» **What needs to be done**
Give the number of lines containing the word "from", and nothing else.

==================================================

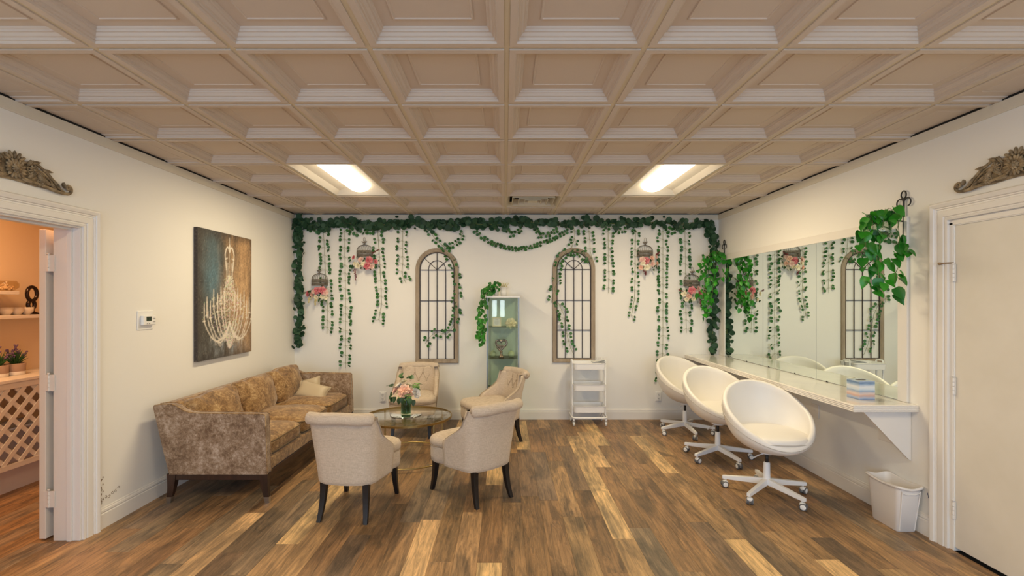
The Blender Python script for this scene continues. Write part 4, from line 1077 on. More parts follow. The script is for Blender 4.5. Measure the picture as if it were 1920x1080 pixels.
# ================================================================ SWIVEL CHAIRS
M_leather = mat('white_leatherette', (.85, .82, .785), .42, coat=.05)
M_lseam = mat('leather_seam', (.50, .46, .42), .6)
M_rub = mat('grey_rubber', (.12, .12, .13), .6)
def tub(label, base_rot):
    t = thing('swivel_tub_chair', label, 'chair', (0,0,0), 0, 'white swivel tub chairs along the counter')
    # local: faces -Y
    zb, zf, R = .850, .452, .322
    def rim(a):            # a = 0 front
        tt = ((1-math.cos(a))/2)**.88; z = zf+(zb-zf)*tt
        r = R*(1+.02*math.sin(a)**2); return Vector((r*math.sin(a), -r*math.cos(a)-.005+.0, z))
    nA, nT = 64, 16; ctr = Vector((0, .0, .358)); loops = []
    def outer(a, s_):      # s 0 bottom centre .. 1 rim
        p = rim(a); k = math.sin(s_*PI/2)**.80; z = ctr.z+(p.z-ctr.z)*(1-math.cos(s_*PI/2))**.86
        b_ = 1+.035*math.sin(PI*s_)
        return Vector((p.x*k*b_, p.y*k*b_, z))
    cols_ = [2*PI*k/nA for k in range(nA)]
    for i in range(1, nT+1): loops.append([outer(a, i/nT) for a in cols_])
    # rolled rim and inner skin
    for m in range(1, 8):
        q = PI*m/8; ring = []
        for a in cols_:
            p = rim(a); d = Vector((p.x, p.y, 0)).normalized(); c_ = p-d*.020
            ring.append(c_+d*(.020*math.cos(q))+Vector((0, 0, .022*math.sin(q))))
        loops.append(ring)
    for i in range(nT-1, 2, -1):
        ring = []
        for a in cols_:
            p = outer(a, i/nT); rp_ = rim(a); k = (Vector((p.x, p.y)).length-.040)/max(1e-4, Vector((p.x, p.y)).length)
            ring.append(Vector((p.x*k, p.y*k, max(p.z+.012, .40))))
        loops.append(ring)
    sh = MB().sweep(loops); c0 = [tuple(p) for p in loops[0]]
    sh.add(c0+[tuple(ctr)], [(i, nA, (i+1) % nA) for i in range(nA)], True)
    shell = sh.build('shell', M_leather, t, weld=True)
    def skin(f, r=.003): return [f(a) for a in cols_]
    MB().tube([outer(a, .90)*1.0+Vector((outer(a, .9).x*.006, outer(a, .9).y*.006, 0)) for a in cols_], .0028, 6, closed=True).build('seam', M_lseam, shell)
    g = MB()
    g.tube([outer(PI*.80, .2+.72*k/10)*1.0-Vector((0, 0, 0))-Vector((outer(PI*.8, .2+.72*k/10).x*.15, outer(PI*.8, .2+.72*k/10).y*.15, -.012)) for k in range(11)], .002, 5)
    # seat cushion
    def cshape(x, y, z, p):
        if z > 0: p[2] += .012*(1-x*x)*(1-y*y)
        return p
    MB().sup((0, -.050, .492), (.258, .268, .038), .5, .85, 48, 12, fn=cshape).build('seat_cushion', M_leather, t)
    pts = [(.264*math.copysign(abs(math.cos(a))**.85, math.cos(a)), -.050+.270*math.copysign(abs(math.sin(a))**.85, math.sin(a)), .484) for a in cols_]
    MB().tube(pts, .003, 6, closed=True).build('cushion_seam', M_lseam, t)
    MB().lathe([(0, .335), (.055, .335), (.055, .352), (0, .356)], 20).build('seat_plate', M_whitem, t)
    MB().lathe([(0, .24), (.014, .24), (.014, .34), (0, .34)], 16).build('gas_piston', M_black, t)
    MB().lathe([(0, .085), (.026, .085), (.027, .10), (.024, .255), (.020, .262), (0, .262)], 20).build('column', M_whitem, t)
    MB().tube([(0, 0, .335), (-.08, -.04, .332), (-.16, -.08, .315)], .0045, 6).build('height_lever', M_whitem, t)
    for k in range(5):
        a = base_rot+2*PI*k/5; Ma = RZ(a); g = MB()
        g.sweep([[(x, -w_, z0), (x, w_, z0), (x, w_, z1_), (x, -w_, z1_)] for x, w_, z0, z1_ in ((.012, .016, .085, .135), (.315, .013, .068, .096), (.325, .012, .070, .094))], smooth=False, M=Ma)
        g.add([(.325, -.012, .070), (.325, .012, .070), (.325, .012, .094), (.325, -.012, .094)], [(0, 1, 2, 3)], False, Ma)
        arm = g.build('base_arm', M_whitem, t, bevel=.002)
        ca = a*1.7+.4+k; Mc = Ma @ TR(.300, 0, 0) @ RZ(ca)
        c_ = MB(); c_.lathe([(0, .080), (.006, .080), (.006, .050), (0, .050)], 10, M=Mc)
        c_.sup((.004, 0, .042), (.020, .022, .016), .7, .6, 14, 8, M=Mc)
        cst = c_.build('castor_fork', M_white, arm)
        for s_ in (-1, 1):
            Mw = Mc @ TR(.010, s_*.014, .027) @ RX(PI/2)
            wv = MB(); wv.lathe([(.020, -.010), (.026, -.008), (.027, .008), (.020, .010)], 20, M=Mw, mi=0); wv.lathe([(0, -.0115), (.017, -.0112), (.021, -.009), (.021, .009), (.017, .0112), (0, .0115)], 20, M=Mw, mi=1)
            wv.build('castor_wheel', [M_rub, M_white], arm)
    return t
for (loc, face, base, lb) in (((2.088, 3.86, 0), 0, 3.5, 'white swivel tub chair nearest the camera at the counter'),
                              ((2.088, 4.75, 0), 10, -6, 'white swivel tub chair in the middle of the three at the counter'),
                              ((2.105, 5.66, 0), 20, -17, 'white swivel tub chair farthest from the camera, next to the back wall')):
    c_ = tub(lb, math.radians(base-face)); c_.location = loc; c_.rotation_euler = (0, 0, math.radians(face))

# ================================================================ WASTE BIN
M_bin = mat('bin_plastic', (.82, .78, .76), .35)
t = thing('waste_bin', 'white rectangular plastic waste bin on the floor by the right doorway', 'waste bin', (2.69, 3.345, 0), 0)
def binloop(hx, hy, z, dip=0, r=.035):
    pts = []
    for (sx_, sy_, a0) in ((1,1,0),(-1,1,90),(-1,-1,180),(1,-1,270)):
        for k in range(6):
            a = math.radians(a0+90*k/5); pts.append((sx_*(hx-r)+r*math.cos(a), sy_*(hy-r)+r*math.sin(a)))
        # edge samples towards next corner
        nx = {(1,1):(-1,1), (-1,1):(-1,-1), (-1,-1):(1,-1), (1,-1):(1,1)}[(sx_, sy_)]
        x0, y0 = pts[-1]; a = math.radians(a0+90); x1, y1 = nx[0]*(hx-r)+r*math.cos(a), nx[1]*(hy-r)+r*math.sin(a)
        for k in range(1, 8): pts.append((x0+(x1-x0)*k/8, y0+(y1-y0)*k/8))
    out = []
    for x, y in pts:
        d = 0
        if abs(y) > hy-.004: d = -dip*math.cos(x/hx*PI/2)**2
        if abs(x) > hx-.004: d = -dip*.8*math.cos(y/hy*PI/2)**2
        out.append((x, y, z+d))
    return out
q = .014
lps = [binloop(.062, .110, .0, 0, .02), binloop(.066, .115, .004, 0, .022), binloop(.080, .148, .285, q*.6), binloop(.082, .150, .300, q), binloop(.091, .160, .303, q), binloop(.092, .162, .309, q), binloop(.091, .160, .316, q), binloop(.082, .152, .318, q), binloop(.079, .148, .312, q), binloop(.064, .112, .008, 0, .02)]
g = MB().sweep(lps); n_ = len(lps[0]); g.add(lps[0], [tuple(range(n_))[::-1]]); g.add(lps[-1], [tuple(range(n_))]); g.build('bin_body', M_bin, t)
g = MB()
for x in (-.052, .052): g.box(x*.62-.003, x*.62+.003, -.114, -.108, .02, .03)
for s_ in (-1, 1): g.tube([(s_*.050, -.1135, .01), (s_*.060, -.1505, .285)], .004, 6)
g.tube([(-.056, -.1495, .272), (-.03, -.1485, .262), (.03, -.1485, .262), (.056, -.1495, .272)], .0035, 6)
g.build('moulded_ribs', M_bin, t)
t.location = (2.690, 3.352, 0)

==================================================

» **The output**
2